*Stated exercise:* Repeat exactly the lines that run from the one containing "m = MB(); m.box((-.02, .35, .23), (.24, .2, .65));" to the end of the data, and leave out all others.

*Available data:*
* BEGIN *

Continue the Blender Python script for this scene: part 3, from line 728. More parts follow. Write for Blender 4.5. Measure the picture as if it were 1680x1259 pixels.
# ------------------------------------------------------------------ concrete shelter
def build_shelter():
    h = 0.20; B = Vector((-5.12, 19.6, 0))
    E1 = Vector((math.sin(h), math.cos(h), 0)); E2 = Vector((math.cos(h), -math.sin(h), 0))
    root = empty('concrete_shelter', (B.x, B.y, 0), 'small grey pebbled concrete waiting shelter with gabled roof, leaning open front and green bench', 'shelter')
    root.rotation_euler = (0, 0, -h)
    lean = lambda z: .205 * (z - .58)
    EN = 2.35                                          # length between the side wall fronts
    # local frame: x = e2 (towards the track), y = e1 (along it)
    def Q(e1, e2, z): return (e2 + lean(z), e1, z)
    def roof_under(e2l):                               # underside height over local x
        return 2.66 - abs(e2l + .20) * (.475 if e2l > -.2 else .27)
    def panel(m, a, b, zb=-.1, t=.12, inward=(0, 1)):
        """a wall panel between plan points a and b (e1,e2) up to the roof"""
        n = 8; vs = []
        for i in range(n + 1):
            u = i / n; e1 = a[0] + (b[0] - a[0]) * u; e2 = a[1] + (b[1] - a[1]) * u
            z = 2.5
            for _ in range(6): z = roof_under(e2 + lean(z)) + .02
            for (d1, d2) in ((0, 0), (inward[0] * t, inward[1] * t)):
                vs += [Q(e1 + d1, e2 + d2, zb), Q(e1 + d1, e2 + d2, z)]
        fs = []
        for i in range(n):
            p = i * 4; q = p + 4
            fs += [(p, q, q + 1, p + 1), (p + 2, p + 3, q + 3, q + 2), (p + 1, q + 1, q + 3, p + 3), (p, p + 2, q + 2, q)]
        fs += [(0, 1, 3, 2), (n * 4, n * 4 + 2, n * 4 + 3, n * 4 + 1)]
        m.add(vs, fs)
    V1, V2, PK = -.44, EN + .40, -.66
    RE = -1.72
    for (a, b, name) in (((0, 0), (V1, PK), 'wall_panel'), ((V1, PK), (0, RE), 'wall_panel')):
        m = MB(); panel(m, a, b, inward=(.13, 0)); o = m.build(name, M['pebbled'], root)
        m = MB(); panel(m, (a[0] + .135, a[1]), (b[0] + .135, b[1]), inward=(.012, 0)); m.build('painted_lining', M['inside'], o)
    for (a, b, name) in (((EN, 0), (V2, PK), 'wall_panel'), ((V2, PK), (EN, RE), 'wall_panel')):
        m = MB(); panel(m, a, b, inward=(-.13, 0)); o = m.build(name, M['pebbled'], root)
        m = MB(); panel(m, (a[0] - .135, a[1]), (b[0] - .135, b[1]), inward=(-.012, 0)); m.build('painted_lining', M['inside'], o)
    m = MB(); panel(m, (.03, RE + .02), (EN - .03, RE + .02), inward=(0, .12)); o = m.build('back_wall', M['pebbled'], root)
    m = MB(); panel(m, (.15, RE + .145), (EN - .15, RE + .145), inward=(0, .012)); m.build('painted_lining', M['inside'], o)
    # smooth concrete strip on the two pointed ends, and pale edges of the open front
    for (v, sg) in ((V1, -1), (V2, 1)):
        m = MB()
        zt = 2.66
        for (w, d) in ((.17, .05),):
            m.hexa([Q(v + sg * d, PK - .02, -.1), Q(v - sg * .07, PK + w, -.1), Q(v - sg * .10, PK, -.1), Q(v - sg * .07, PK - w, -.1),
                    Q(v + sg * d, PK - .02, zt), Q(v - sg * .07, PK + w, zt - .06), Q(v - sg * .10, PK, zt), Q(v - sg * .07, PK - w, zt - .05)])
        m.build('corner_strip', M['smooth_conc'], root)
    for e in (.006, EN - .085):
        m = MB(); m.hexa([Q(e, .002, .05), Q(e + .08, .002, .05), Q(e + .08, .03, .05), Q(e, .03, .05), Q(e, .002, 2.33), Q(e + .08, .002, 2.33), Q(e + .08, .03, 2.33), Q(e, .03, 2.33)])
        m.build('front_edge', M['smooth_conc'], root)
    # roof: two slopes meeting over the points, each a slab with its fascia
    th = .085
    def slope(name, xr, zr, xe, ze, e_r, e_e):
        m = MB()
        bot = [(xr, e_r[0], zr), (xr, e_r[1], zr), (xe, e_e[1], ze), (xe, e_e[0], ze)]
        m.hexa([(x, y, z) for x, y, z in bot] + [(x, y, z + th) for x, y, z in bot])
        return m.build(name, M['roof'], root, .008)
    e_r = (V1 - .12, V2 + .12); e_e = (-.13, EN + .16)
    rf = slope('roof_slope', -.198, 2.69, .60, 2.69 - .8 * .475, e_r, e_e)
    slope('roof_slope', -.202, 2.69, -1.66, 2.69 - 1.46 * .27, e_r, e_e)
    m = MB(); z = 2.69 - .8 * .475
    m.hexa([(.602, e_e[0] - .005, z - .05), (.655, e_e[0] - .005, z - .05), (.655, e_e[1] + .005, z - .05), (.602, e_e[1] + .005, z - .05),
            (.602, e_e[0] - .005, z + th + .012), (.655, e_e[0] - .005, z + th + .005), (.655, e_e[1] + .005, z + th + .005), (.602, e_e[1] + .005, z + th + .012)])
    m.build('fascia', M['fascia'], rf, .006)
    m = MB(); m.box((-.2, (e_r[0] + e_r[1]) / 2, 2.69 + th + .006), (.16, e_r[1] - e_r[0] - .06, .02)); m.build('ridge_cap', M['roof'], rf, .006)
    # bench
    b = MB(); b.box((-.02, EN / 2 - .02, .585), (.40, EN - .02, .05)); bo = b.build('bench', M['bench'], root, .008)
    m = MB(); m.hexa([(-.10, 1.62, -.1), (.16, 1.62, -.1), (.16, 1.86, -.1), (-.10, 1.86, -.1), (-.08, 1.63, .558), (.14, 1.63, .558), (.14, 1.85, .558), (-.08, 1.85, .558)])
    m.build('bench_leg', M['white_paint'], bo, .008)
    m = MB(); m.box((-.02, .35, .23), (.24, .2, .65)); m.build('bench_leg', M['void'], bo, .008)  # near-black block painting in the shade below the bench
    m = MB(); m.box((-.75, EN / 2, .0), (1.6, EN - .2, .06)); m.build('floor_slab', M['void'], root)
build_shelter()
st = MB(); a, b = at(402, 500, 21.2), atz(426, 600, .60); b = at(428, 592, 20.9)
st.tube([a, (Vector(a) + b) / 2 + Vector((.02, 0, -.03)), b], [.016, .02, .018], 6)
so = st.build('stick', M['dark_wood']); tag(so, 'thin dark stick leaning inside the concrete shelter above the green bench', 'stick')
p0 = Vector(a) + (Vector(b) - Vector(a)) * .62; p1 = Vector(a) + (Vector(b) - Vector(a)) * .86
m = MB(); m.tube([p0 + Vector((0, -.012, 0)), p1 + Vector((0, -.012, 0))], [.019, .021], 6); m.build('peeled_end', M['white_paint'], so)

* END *

*Right answer:*
    m = MB(); m.box((-.02, .35, .23), (.24, .2, .65)); m.build('bench_leg', M['void'], bo, .008)  # near-black block painting in the shade below the bench
    m = MB(); m.box((-.75, EN / 2, .0), (1.6, EN - .2, .06)); m.build('floor_slab', M['void'], root)
build_shelter()
st = MB(); a, b = at(402, 500, 21.2), atz(426, 600, .60); b = at(428, 592, 20.9)
st.tube([a, (Vector(a) + b) / 2 + Vector((.02, 0, -.03)), b], [.016, .02, .018], 6)
so = st.build('stick', M['dark_wood']); tag(so, 'thin dark stick leaning inside the concrete shelter above the green bench', 'stick')
p0 = Vector(a) + (Vector(b) - Vector(a)) * .62; p1 = Vector(a) + (Vector(b) - Vector(a)) * .86
m = MB(); m.tube([p0 + Vector((0, -.012, 0)), p1 + Vector((0, -.012, 0))], [.019, .021], 6); m.build('peeled_end', M['white_paint'], so)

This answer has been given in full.